- [MATERIAL PROVIDED]
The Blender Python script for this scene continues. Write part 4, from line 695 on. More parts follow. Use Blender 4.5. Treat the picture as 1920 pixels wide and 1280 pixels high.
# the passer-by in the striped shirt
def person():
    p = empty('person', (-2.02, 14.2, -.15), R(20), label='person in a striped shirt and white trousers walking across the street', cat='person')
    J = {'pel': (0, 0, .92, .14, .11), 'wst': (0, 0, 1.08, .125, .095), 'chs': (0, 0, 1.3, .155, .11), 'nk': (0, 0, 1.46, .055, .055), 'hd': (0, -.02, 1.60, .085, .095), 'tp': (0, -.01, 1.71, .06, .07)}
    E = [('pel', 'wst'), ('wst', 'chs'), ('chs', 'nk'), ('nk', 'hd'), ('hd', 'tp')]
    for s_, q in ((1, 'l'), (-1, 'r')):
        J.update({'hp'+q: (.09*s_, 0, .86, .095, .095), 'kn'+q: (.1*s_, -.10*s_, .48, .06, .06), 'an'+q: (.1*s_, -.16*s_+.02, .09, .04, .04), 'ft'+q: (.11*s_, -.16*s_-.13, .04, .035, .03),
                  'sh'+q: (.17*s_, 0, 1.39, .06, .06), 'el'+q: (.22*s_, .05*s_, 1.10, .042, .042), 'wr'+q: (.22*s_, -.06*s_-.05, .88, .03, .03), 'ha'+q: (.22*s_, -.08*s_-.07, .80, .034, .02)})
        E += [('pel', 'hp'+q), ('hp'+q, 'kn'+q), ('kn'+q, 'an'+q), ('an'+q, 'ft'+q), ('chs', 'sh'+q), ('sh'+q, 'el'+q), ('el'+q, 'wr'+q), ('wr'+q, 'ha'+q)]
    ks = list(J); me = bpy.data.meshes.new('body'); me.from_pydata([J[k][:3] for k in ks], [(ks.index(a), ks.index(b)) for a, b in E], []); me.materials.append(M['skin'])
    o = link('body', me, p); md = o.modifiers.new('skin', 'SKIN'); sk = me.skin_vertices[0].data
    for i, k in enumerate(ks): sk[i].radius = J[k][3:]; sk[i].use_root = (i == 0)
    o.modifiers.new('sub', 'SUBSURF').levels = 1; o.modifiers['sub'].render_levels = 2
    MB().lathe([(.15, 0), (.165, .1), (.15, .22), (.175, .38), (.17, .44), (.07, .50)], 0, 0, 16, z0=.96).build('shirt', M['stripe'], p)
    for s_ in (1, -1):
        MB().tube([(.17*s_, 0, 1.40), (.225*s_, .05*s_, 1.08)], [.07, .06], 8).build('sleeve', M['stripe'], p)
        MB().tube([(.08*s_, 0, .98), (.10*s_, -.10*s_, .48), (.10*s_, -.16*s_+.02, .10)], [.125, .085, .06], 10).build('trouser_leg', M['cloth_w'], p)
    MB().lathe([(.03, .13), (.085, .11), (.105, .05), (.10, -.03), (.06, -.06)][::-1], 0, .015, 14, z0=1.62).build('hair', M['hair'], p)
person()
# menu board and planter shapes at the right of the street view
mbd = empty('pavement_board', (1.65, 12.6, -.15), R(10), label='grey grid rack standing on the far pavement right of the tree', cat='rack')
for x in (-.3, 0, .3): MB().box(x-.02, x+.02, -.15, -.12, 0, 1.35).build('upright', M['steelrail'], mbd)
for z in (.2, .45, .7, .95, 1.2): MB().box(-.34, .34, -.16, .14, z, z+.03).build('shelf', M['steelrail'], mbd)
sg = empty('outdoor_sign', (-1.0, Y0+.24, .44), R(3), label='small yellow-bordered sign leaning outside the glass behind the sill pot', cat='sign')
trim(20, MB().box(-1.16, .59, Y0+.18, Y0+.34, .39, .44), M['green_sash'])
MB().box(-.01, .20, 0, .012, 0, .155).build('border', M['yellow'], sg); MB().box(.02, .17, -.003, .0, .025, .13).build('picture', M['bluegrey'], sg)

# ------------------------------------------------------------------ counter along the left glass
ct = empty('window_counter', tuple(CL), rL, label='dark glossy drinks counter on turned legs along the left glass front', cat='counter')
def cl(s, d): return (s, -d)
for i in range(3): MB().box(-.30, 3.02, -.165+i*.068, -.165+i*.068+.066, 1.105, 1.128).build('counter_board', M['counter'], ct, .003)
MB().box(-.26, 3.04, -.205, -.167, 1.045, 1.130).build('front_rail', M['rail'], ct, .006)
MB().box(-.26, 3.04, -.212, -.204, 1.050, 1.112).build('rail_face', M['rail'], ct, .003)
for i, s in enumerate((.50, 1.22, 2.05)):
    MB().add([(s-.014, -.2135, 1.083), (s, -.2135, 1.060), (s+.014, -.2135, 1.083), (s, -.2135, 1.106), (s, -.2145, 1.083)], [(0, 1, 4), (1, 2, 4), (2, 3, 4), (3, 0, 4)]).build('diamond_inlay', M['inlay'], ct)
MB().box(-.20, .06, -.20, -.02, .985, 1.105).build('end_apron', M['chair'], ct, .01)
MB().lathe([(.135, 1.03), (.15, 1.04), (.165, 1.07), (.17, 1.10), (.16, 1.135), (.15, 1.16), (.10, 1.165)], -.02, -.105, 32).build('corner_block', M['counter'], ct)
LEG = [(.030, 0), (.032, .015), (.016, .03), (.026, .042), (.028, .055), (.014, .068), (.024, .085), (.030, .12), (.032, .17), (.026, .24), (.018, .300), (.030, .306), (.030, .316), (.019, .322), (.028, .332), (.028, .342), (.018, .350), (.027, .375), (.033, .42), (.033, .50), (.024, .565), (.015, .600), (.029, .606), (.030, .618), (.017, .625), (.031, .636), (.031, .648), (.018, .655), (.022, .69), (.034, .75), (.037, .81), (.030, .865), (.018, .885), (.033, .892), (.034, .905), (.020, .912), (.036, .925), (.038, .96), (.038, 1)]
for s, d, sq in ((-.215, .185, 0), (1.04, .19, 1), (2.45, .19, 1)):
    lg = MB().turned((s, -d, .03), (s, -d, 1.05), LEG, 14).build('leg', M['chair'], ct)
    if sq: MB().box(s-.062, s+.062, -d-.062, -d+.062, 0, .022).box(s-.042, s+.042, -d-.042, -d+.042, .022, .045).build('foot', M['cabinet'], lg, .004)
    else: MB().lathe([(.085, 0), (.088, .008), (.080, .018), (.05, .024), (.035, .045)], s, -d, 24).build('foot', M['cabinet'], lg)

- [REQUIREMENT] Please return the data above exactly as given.

- [RIGHT ANSWER]
The Blender Python script for this scene continues. Write part 4, from line 695 on. More parts follow. Use Blender 4.5. Treat the picture as 1920 pixels wide and 1280 pixels high.
# the passer-by in the striped shirt
def person():
    p = empty('person', (-2.02, 14.2, -.15), R(20), label='person in a striped shirt and white trousers walking across the street', cat='person')
    J = {'pel': (0, 0, .92, .14, .11), 'wst': (0, 0, 1.08, .125, .095), 'chs': (0, 0, 1.3, .155, .11), 'nk': (0, 0, 1.46, .055, .055), 'hd': (0, -.02, 1.60, .085, .095), 'tp': (0, -.01, 1.71, .06, .07)}
    E = [('pel', 'wst'), ('wst', 'chs'), ('chs', 'nk'), ('nk', 'hd'), ('hd', 'tp')]
    for s_, q in ((1, 'l'), (-1, 'r')):
        J.update({'hp'+q: (.09*s_, 0, .86, .095, .095), 'kn'+q: (.1*s_, -.10*s_, .48, .06, .06), 'an'+q: (.1*s_, -.16*s_+.02, .09, .04, .04), 'ft'+q: (.11*s_, -.16*s_-.13, .04, .035, .03),
                  'sh'+q: (.17*s_, 0, 1.39, .06, .06), 'el'+q: (.22*s_, .05*s_, 1.10, .042, .042), 'wr'+q: (.22*s_, -.06*s_-.05, .88, .03, .03), 'ha'+q: (.22*s_, -.08*s_-.07, .80, .034, .02)})
        E += [('pel', 'hp'+q), ('hp'+q, 'kn'+q), ('kn'+q, 'an'+q), ('an'+q, 'ft'+q), ('chs', 'sh'+q), ('sh'+q, 'el'+q), ('el'+q, 'wr'+q), ('wr'+q, 'ha'+q)]
    ks = list(J); me = bpy.data.meshes.new('body'); me.from_pydata([J[k][:3] for k in ks], [(ks.index(a), ks.index(b)) for a, b in E], []); me.materials.append(M['skin'])
    o = link('body', me, p); md = o.modifiers.new('skin', 'SKIN'); sk = me.skin_vertices[0].data
    for i, k in enumerate(ks): sk[i].radius = J[k][3:]; sk[i].use_root = (i == 0)
    o.modifiers.new('sub', 'SUBSURF').levels = 1; o.modifiers['sub'].render_levels = 2
    MB().lathe([(.15, 0), (.165, .1), (.15, .22), (.175, .38), (.17, .44), (.07, .50)], 0, 0, 16, z0=.96).build('shirt', M['stripe'], p)
    for s_ in (1, -1):
        MB().tube([(.17*s_, 0, 1.40), (.225*s_, .05*s_, 1.08)], [.07, .06], 8).build('sleeve', M['stripe'], p)
        MB().tube([(.08*s_, 0, .98), (.10*s_, -.10*s_, .48), (.10*s_, -.16*s_+.02, .10)], [.125, .085, .06], 10).build('trouser_leg', M['cloth_w'], p)
    MB().lathe([(.03, .13), (.085, .11), (.105, .05), (.10, -.03), (.06, -.06)][::-1], 0, .015, 14, z0=1.62).build('hair', M['hair'], p)
person()
# menu board and planter shapes at the right of the street view
mbd = empty('pavement_board', (1.65, 12.6, -.15), R(10), label='grey grid rack standing on the far pavement right of the tree', cat='rack')
for x in (-.3, 0, .3): MB().box(x-.02, x+.02, -.15, -.12, 0, 1.35).build('upright', M['steelrail'], mbd)
for z in (.2, .45, .7, .95, 1.2): MB().box(-.34, .34, -.16, .14, z, z+.03).build('shelf', M['steelrail'], mbd)
sg = empty('outdoor_sign', (-1.0, Y0+.24, .44), R(3), label='small yellow-bordered sign leaning outside the glass behind the sill pot', cat='sign')
trim(20, MB().box(-1.16, .59, Y0+.18, Y0+.34, .39, .44), M['green_sash'])
MB().box(-.01, .20, 0, .012, 0, .155).build('border', M['yellow'], sg); MB().box(.02, .17, -.003, .0, .025, .13).build('picture', M['bluegrey'], sg)

# ------------------------------------------------------------------ counter along the left glass
ct = empty('window_counter', tuple(CL), rL, label='dark glossy drinks counter on turned legs along the left glass front', cat='counter')
def cl(s, d): return (s, -d)
for i in range(3): MB().box(-.30, 3.02, -.165+i*.068, -.165+i*.068+.066, 1.105, 1.128).build('counter_board', M['counter'], ct, .003)
MB().box(-.26, 3.04, -.205, -.167, 1.045, 1.130).build('front_rail', M['rail'], ct, .006)
MB().box(-.26, 3.04, -.212, -.204, 1.050, 1.112).build('rail_face', M['rail'], ct, .003)
for i, s in enumerate((.50, 1.22, 2.05)):
    MB().add([(s-.014, -.2135, 1.083), (s, -.2135, 1.060), (s+.014, -.2135, 1.083), (s, -.2135, 1.106), (s, -.2145, 1.083)], [(0, 1, 4), (1, 2, 4), (2, 3, 4), (3, 0, 4)]).build('diamond_inlay', M['inlay'], ct)
MB().box(-.20, .06, -.20, -.02, .985, 1.105).build('end_apron', M['chair'], ct, .01)
MB().lathe([(.135, 1.03), (.15, 1.04), (.165, 1.07), (.17, 1.10), (.16, 1.135), (.15, 1.16), (.10, 1.165)], -.02, -.105, 32).build('corner_block', M['counter'], ct)
LEG = [(.030, 0), (.032, .015), (.016, .03), (.026, .042), (.028, .055), (.014, .068), (.024, .085), (.030, .12), (.032, .17), (.026, .24), (.018, .300), (.030, .306), (.030, .316), (.019, .322), (.028, .332), (.028, .342), (.018, .350), (.027, .375), (.033, .42), (.033, .50), (.024, .565), (.015, .600), (.029, .606), (.030, .618), (.017, .625), (.031, .636), (.031, .648), (.018, .655), (.022, .69), (.034, .75), (.037, .81), (.030, .865), (.018, .885), (.033, .892), (.034, .905), (.020, .912), (.036, .925), (.038, .96), (.038, 1)]
for s, d, sq in ((-.215, .185, 0), (1.04, .19, 1), (2.45, .19, 1)):
    lg = MB().turned((s, -d, .03), (s, -d, 1.05), LEG, 14).build('leg', M['chair'], ct)
    if sq: MB().box(s-.062, s+.062, -d-.062, -d+.062, 0, .022).box(s-.042, s+.042, -d-.042, -d+.042, .022, .045).build('foot', M['cabinet'], lg, .004)
    else: MB().lathe([(.085, 0), (.088, .008), (.080, .018), (.05, .024), (.035, .045)], s, -d, 24).build('foot', M['cabinet'], lg)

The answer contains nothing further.